JpGU-AGU Joint Meeting 2017

講演情報

[EE]Eveningポスター発表

セッション記号 S (固体地球科学) » S-EM 固体地球電磁気学

[S-EM18] [EE] General Contributions in Geomagnetism, Paleomagnetism, and Rockmagnetism

2017年5月21日(日) 17:15 〜 18:30 ポスター会場 (国際展示場 7ホール)

[SEM18-P09] Investigation of a marine magnetic polarity reversal boundary in cross-section at the northern boundary of the Kane Megamullion, Mid-Atlantic Ridge 23°40’N

*Min Xu1Maurice Tivey2,3Wen Yan1 (1.SCSIO, CAS、2.WHOI、3.NSF)

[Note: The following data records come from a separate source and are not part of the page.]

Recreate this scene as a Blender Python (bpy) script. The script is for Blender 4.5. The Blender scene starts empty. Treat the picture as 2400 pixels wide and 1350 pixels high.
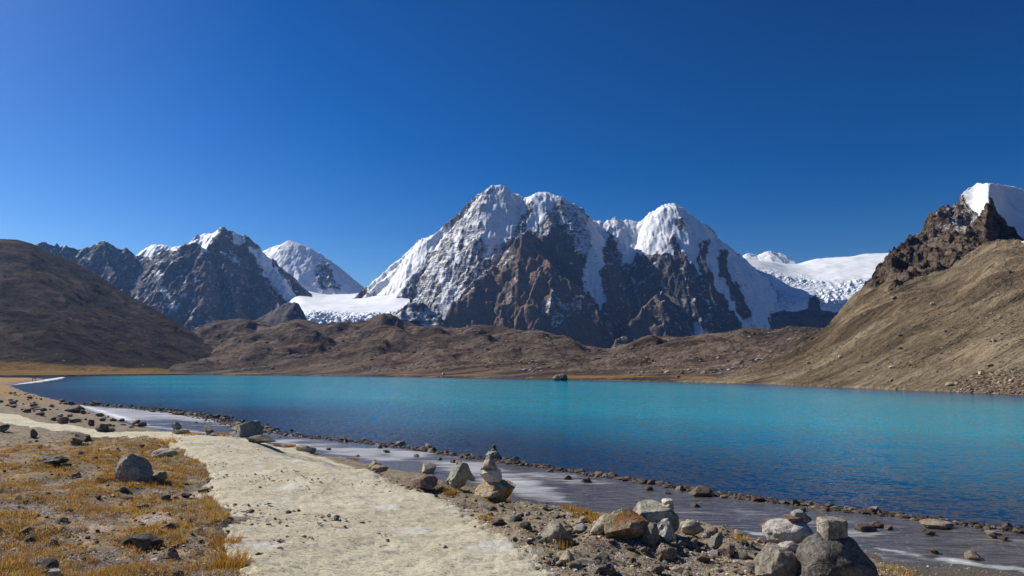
import bpy, math, random
import numpy as np
from mathutils import Vector, Matrix, Euler

random.seed(7)
rng = np.random.default_rng(11)
scene = bpy.context.scene
C = scene.collection

# ------------------------------------------------------------------ camera, sky, sun, exposure
CAM = np.array([0.0, 0.0, 4.5])
FPX, CX, CY = 1600.0, 1200.0, 675.0            # 24 mm lens, frame 2400 x 1350
PITCH = math.atan(193.0 / 1600.0)
cam_data = bpy.data.cameras.new('camera')
cam_data.sensor_width = 36.0
cam_data.lens = 24.0
cam_data.clip_start = 0.1
cam_data.clip_end = 60000.0
cam = bpy.data.objects.new('camera', cam_data)
cam.location = CAM
cam.rotation_euler = (math.pi / 2 + PITCH, 0, 0)
C.objects.link(cam)
scene.camera = cam

SUN_AZ = math.radians(-61.0)                   # from the view direction, towards the left
SUN_EL = math.radians(39.0)
SUN_DIR = Vector((math.sin(SUN_AZ) * math.cos(SUN_EL), math.cos(SUN_AZ) * math.cos(SUN_EL), math.sin(SUN_EL)))
sun_data = bpy.data.lights.new('sun', 'SUN')
sun_data.energy = 5.0
sun_data.angle = math.radians(0.53)
sun_data.color = (1.0, 0.955, 0.88)
sun = bpy.data.objects.new('sun', sun_data)
sun.rotation_euler = SUN_DIR.to_track_quat('Z', 'Y').to_euler()
sun.location = (0, 0, 200)
C.objects.link(sun)

world = bpy.data.worlds.new('World')
scene.world = world
world.use_nodes = True
wn = world.node_tree.nodes
wl = world.node_tree.links
wn.clear()
sky = wn.new('ShaderNodeTexSky')
sky.sky_type = 'NISHITA'
sky.sun_disc = False
sky.sun_elevation = SUN_EL
sky.sun_rotation = SUN_AZ
sky.altitude = 3500.0
sky.air_density = 1.4
sky.dust_density = 6.0
sky.ozone_density = 1.5
hs = wn.new('ShaderNodeHueSaturation')
hs.inputs['Hue'].default_value = 0.508
hs.inputs['Saturation'].default_value = 1.30
hs.inputs['Value'].default_value = 0.248
bg = wn.new('ShaderNodeBackground')
bg.inputs['Strength'].default_value = 0.10
wo = wn.new('ShaderNodeOutputWorld')
gm = wn.new('ShaderNodeGamma')                 # the deep, contrasty sky of thin high-altitude air
gm.inputs['Gamma'].default_value = 1.56
wl.new(sky.outputs[0], gm.inputs['Color'])
wl.new(gm.outputs[0], hs.inputs['Color'])
wl.new(hs.outputs[0], bg.inputs['Color'])
wl.new(bg.outputs[0], wo.inputs['Surface'])

vs = scene.view_settings
vs.view_transform = 'Standard'
vs.look = 'None'
vs.exposure = 0.25
vs.gamma = 1.0
vs.use_curve_mapping = False
scene.cycles.use_denoising = True
try:
    scene.cycles.denoiser = 'OPENIMAGEDENOISE'
except Exception:
    pass
scene.cycles.max_bounces = 5
scene.cycles.diffuse_bounces = 2
scene.cycles.glossy_bounces = 3
scene.cycles.volume_bounces = 0
scene.cycles.transparent_max_bounces = 8

# ------------------------------------------------------------------ projection helpers (photo pixels to world)
CP, SP = math.cos(PITCH), math.sin(PITCH)
def ray(px, py):
    px = np.asarray(px, float); py = np.asarray(py, float)
    x = (px - CX) / FPX; y = (CY - py) / FPX
    return np.stack([x + 0 * y, CP - y * SP + 0 * x, SP + y * CP + 0 * x], -1)
def atY(px, py, Y):
    d = ray(px, py); return CAM + d * (np.asarray(Y, float) / d[..., 1])[..., None]
def atZ(px, py, z):
    d = ray(px, py); return CAM + d * ((np.asarray(z, float) - CAM[2]) / d[..., 2])[..., None]
def project(P):
    r = P - CAM
    f = r[..., 1] * CP + r[..., 2] * SP
    u = -r[..., 1] * SP + r[..., 2] * CP
    f = np.maximum(f, 0.01)
    return CX + FPX * r[..., 0] / f, CY - FPX * u / f

# ------------------------------------------------------------------ noise
def _hash2(ix, iy, seed):
    h = (ix.astype(np.int64) * 374761393 + iy.astype(np.int64) * 668265263 + seed * 1442695041) & 0xffffffff
    h = ((h ^ (h >> 13)) * 1274126177) & 0xffffffff
    h = (h ^ (h >> 16)) & 0xffffffff
    return h
def noise2(x, y, seed=0):
    x = np.asarray(x, float); y = np.asarray(y, float)
    ix = np.floor(x); iy = np.floor(y); fx = x - ix; fy = y - iy
    u = fx * fx * fx * (fx * (fx * 6 - 15) + 10); v = fy * fy * fy * (fy * (fy * 6 - 15) + 10)
    def g(ax, ay):
        a = _hash2(ix + ax, iy + ay, seed) * (2 * math.pi / 4294967296.0)
        return np.cos(a) * (fx - ax) + np.sin(a) * (fy - ay)
    n0 = g(0, 0) * (1 - u) + g(1, 0) * u
    n1 = g(0, 1) * (1 - u) + g(1, 1) * u
    return (n0 * (1 - v) + n1 * v) * 1.5
def fbm(x, y, octs=4, seed=0, gain=0.5, lac=2.03):
    s = 0; a = 1.0; f = 1.0
    for o in range(octs):
        s = s + a * noise2(x * f + 17.3 * o, y * f - 9.1 * o, seed + o); a *= gain; f *= lac
    return s
def ridged(x, y, octs=4, seed=0, gain=0.5, lac=2.05):
    s = 0; a = 1.0; f = 1.0; w = 1.0
    for o in range(octs):
        n = 1 - np.abs(noise2(x * f + 13.7 * o, y * f + 5.3 * o, seed + o)); n = n * n
        s = s + a * n * w; w = np.clip(n * 1.4, 0, 1); a *= gain; f *= lac
    return s
def noise3(p, seed=0):
    i = np.floor(p); f = p - i; u = f * f * (3 - 2 * f)
    ii = i.astype(np.int64)
    def h(a, b, c):
        k = ((ii[:, 0] + a) * 374761393 + (ii[:, 1] + b) * 668265263 + (ii[:, 2] + c) * 2147483647 + seed * 974634541) & 0xffffffff
        k = ((k ^ (k >> 13)) * 1274126177) & 0xffffffff
        k = ((k ^ (k >> 15)) * 2246822519) & 0xffffffff
        return (k ^ (k >> 16)) / 2147483648.0 - 1
    r = 0
    for a in (0, 1):
        for b in (0, 1):
            for c in (0, 1):
                w = (u[:, 0] if a else 1 - u[:, 0]) * (u[:, 1] if b else 1 - u[:, 1]) * (u[:, 2] if c else 1 - u[:, 2])
                r = r + w * h(a, b, c)
    return r
def fbm3(p, octs=4, seed=0, gain=0.5):
    s = 0; a = 1.0; f = 1.0
    for o in range(octs):
        s = s + a * noise3(p * f + 7.7 * o, seed + o); a *= gain; f *= 2.03
    return s
def sstep(a, b, x):
    t = np.clip((x - a) / (b - a), 0, 1); return t * t * (3 - 2 * t)
def blur(h, n=1):
    for _ in range(n):
        p = np.pad(h, 1, mode='edge')
        h = (p[:-2, 1:-1] + p[2:, 1:-1] + 2 * p[1:-1, 1:-1]) / 4
        p = np.pad(h, 1, mode='edge')
        h = (p[1:-1, :-2] + p[1:-1, 2:] + 2 * p[1:-1, 1:-1]) / 4
    return h
def inpoly(x, y, poly):
    c = np.zeros(x.shape, bool); n = len(poly)
    for i in range(n):
        x0, y0 = poly[i]; x1, y1 = poly[(i + 1) % n]
        if y0 == y1: continue
        k = (y0 > y) != (y1 > y)
        c ^= k & (x < (x1 - x0) * (y - y0) / (y1 - y0) + x0)
    return c
def segdist(x, y, pts):
    """distance to a polyline, parameter of the nearest vertex"""
    best = np.full(x.shape, 1e18); par = np.zeros(x.shape)
    for i in range(len(pts) - 1):
        ax, ay = pts[i][:2]; bx, by = pts[i + 1][:2]
        dx, dy = bx - ax, by - ay; L = dx * dx + dy * dy + 1e-12
        t = np.clip(((x - ax) * dx + (y - ay) * dy) / L, 0, 1)
        d = (x - ax - t * dx) ** 2 + (y - ay - t * dy) ** 2
        k = d < best
        best = np.where(k, d, best); par = np.where(k, i + t, par)
    return np.sqrt(best), par

# ------------------------------------------------------------------ mesh helpers
def mesh_from(name, V, Fq=None, Ft=None, attrs=None, cols=None, smooth=True, mats=()):
    me = bpy.data.meshes.new(name)
    V = np.asarray(V, np.float32).reshape(-1, 3)
    nq = 0 if Fq is None else len(Fq); nt = 0 if Ft is None else len(Ft)
    me.vertices.add(len(V)); me.vertices.foreach_set('co', V.ravel())
    loops = []
    if nq: loops.append(np.asarray(Fq, np.int32).ravel())
    if nt: loops.append(np.asarray(Ft, np.int32).ravel())
    loops = np.concatenate(loops)
    me.loops.add(len(loops)); me.loops.foreach_set('vertex_index', loops)
    starts = np.concatenate([np.arange(nq) * 4, nq * 4 + np.arange(nt) * 3]).astype(np.int32)
    me.polygons.add(nq + nt)
    me.polygons.foreach_set('loop_start', starts)
    me.polygons.foreach_set('use_smooth', np.full(nq + nt, smooth, bool))
    me.update(calc_edges=True)
    for k, v in (attrs or {}).items():
        a = me.attributes.new(k, 'FLOAT', 'POINT'); a.data.foreach_set('value', np.asarray(v, np.float32).ravel())
    for k, v in (cols or {}).items():
        a = me.attributes.new(k, 'FLOAT_COLOR', 'POINT')
        v = np.asarray(v, np.float32).reshape(-1, 3)
        a.data.foreach_set('color', np.concatenate([v, np.ones((len(v), 1), np.float32)], 1).ravel())
    for m in mats: me.materials.append(m)
    me.validate()
    return me
def grid_faces(nr, nc):
    i = np.arange(nr * nc).reshape(nr, nc)
    return np.stack([i[:-1, :-1], i[:-1, 1:], i[1:, 1:], i[1:, :-1]], -1).reshape(-1, 4)
def link(name, me, parent=None, **props):
    o = bpy.data.objects.new(name, me); C.objects.link(o)
    if parent is not None: o.parent = parent
    for k, v in props.items():
        if v is not None: o[k] = v
    return o
def grid_obj(name, P, attrs, mat, **props):
    nr, nc = P.shape[:2]
    return link(name, mesh_from(name, P, grid_faces(nr, nc), None, attrs, mats=(mat,)), **props)

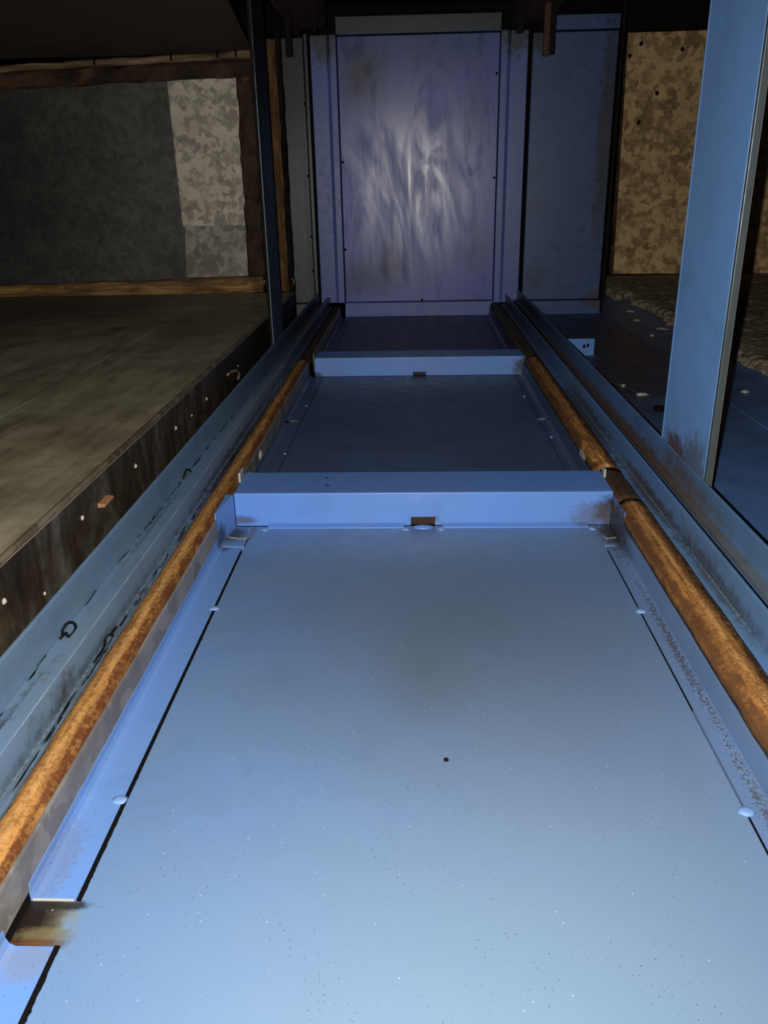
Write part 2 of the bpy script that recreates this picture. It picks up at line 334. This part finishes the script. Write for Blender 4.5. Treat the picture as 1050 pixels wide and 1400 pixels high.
# ================================================================== STRUCTURE
YW = 6.69                                                      # plane of the blue end wall
def struct(name, bm, mat, parent=None):
    o = link(name, bm, mat, parent)
    if parent is None: o['kind'] = 'structure'
    return o
floor = struct('floor', box(-3.5, 4.3, .15, 9.3, -.10, -.022, 0), DARKGAP)
struct('floor_sheet', box(.824, 1.49, .3, 9.1, -.022, 0, 0), P_LOW, floor)
struct('raised_floor_sheet', box(1.49, 4.2, .3, 9.1, -.022, .006, .002), P_LOW, floor)
struct('floor_sheet', box(-3.4, -.79, .3, 9.1, -.022, 0, 0), SOOT, floor)
struct('ceiling', box(-3.5, 4.3, .15, 9.3, 2.62, 2.70, 0), CEILM)
struct('wall_left', box(-3.6, -3.5, .15, 9.3, -.10, 2.70, 0), SOOT)
struct('wall_right', box(4.3, 4.4, .15, 9.3, -.10, 2.70, 0), SOOT)
struct('wall_back', box(-3.5, 4.3, 9.3, 9.4, -.10, 2.70, 0), SOOT)

# ================================================================== END WALL (blue door-like panel in its frame)
t = thing('end_panel', 'large blue-violet sheet metal panel with wiped smears and painted torch glare closing the far end of the channel', 'panel', (.035, YW, .112))
es = link('sheet', box(-.548, .622, YW, YW+.03, .1165, 1.979, .004), P_WIPED, t)
for sx, sz in ((-.535, 1.15), (-.537, .52), (.606, 1.02), (.604, 1.72), (.061, .128)):
    link('screw', lump((sx, YW-.003, sz), (.010, .008, .010), 0, 2), SOOT, es)
t = thing('end_wall_frame', 'blue folded steel frame around the blue-violet end panel', 'frame', (.035, YW, 0))
link('stile', prism([(-.742, YW-.01), (-.742, YW+.05), (-.555, YW+.05), (-.555, YW-.022), (-.60, YW-.022), (-.625, YW-.01)], 'Z', .114, 1.99, .003), P_STILE, t)
link('stile', prism([(.628, YW-.022), (.628, YW+.05), (.822, YW+.05), (.822, YW-.01), (.70, YW-.01), (.675, YW-.022)], 'Z', .10, 1.99, .003), P_STILE, t)
link('top_rail', box(-.555, .628, YW-.025, YW+.04, 1.985, 2.10, .004), P_STILE, t)
link('bottom_rail', box(-.555, .628, YW-.012, YW+.04, 0, .112, .004), P_STILE, t)
link('backing', box(-.56, .633, YW+.045, YW+.06, .0, 2.12, 0), DARKGAP, t)

t = thing('blue_wall_panel', 'dark blue sheet metal panel right of the framed end panel', 'panel', (1.15, YW, 0))
link('sheet', box(.855, 1.462, YW, YW+.03, .114, 1.972, .006), P_SIDE, t)
link('bottom_strip', box(.87, 1.475, YW-.012, YW+.03, .0, .107, .004), P_SIDE, t)
link('top_strip', box(.965, 1.462, YW-.012, YW+.03, 1.982, 2.075, .004), P_SIDE, t)
link('backing', box(.80, 1.50, YW+.035, YW+.06, 0, 2.2, 0), DARKGAP, t)
link('edge_angle', box(1.474, 1.50, YW-.02, YW+.06, .10, 2.2, .004), SOOT, t)
t = thing('sooty_wall_panel', 'narrow grey-blue sooty panel left of the framed end panel', 'panel', (-.88, YW, 0))
link('sheet', box(-1.05, -.795, YW, YW+.03, .114, 1.98, .006), P_SIDEL, t)
link('bottom_strip', box(-1.05, -.80, YW-.012, YW+.03, 0, .107, .004), P_SIDEL, t)
eg = link('edge_strip', box(-.79, -.765, YW-.004, YW+.04, .10, 2.0, .003), P_SIDEL, t)
for z in (1.55, 1.06, .62, .36):
    link('screw', lump((-.802, YW-.003, z), (.010, .008, .012), .2, 1), SOOT, eg)
link('backing', box(-1.06, -.745, YW+.045, YW+.06, 0, 2.2, 0), DARKGAP, t)

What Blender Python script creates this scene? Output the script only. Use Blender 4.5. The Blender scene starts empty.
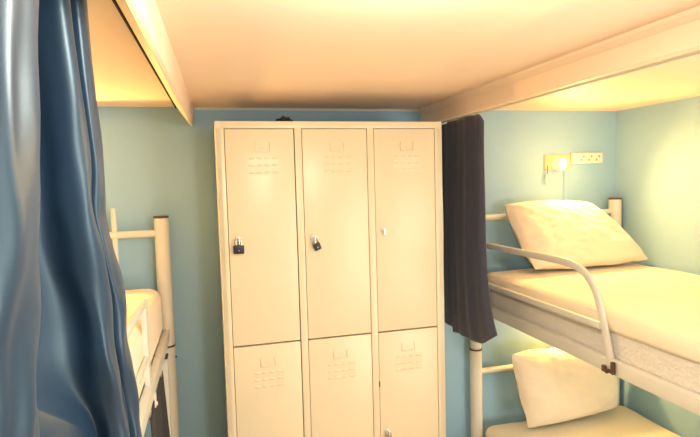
import bpy, bmesh, math, random
from mathutils import Vector, Matrix, noise
random.seed(4)
S = bpy.context.scene
COL = S.collection

# ------------------------------------------------------------------ camera
F, YAW, PITCH, ROLL = 526.32, 0.255699, 0.069733, -0.026929
cd = bpy.data.cameras.new('camera'); cam = bpy.data.objects.new('camera', cd); COL.objects.link(cam)
cd.sensor_width = 36; cd.lens = F / 700 * 36; cd.clip_start = 0.02
f = Vector((math.sin(YAW)*math.cos(PITCH), math.cos(YAW)*math.cos(PITCH), -math.sin(PITCH)))
r = Vector((math.cos(YAW), -math.sin(YAW), 0)); u = r.cross(f)
r2 = r*math.cos(ROLL) + u*math.sin(ROLL); u2 = u*math.cos(ROLL) - r*math.sin(ROLL)
cam.matrix_world = Matrix(((r2.x, u2.x, -f.x, 0), (r2.y, u2.y, -f.y, 0), (r2.z, u2.z, -f.z, 1.75), (0, 0, 0, 1)))
S.camera = cam

# ------------------------------------------------------------------ world, light, exposure
w = bpy.data.worlds.new('world'); S.world = w; w.use_nodes = True
w.node_tree.nodes['Background'].inputs[0].default_value = (1, .86, .7, 1)
w.node_tree.nodes['Background'].inputs[1].default_value = 0.05
S.view_settings.view_transform = 'Standard'; S.view_settings.look = 'None'
S.view_settings.exposure = 0.55; S.view_settings.gamma = 1.0; S.view_settings.use_curve_mapping = False

def lamp_light(name, kind, loc, power, color, size, rot=None, size_y=None):
    d = bpy.data.lights.new(name, kind); d.energy = power; d.color = color
    if kind == 'AREA':
        d.size = size
        if size_y: d.shape = 'RECTANGLE'; d.size_y = size_y
    else: d.shadow_soft_size = size
    o = bpy.data.objects.new(name, d); COL.objects.link(o); o.location = loc
    if rot: o.rotation_euler = rot
    return o
def spot(name, loc, power, color, direction, angle, blend, size=.02):
    o = lamp_light(name, 'SPOT', loc, power, color, size); o.data.spot_size = math.radians(angle); o.data.spot_blend = blend
    o.rotation_euler = Vector(direction).to_track_quat('-Z', 'Y').to_euler(); return o
WARM = (1.0, .54, .14)
ROOM = (1.0, .89, .72)
lamp_light('ceiling_lamp_light', 'AREA', (.36, .76, 2.09), 9, ROOM, .2, (0, 0, 0))
lamp_light('ceiling_lamp_glow', 'POINT', (.34, .74, 1.97), 11, ROOM, .06)
lamp_light('rear_room_fill', 'AREA', (1.9, -.20, 1.0), 35, ROOM, 1.0, (math.radians(92), 0, math.radians(38)), 1.5)  # unseen fill without a fixture, added to light locker fronts and ceiling
spot('right_upper_reading_light', (1.985, 2.60, 1.825), 36, WARM, (-.20, -1, -.45), 172, .95)
lamp_light('right_upper_wall_fill', 'POINT', (1.97, 2.40, 1.84), 3.2, WARM, .05)  # extra point ahead of the lamp, added to brighten the wall around it
spot('right_lower_reading_light', (1.93, 2.60, .98), 17, (1, .54, .13), (.0, -1, -.4), 170, .15)
spot('left_upper_reading_light', (-.75, 2.55, 1.83), 26, WARM, (0, -1, .03), 178, .2)
spot('left_lower_reading_light', (-.75, 2.60, .98), 8, WARM, (0, -1, -.3), 170, .15)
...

キーワード:Near-bottom magnetic, Kane Megamullion, Magnetic Reversal Boundary, isotherm and isochron

Near-bottom magnetic field measurements made by the submersible Nautile during the 1992 Kanaut Expedition define the cross-sectional geometry of magnetic polarity reversal boundaries and the vertical variation of crustal magnetization in lower oceanic crust exposed along the Kane Transform Fault (TF) at the northern boundary of the Kane Megamullion (KMM). The KMM exposes lower crust and upper mantle rocks on a low-angle normal fault that was active between 3.3 Ma and 2.1 Ma. The geometry of the polarity boundaries is estimated from an inversion of the submarine magnetic data for crustal magnetization. In general, the polarity boundaries dip away from the ridge axis along the Kane TF scarp, with a west-dipping angle of ~45° in the shallow (<1 km) crust and <20° in the deeper crust. The existence of the magnetic polarity boundaries (e.g. C2r.2r/C2An.1n, ~2.581 Ma) indicates that the lower crustal gabbros and upper mantle serpentinized peridotites are able to record a coherent magnetic signal. Our results support the conclusion of Williams [2007] that the lower crust cools through the Curie temperature of magnetite to become magnetic, with the polarity boundaries representing both frozen isotherms and isochrons. We also test the effects of the rotation of this isotherm structure and/or footwall rotation, and find that the magnetic polarity boundary geometry is not sensitive to these directional changes.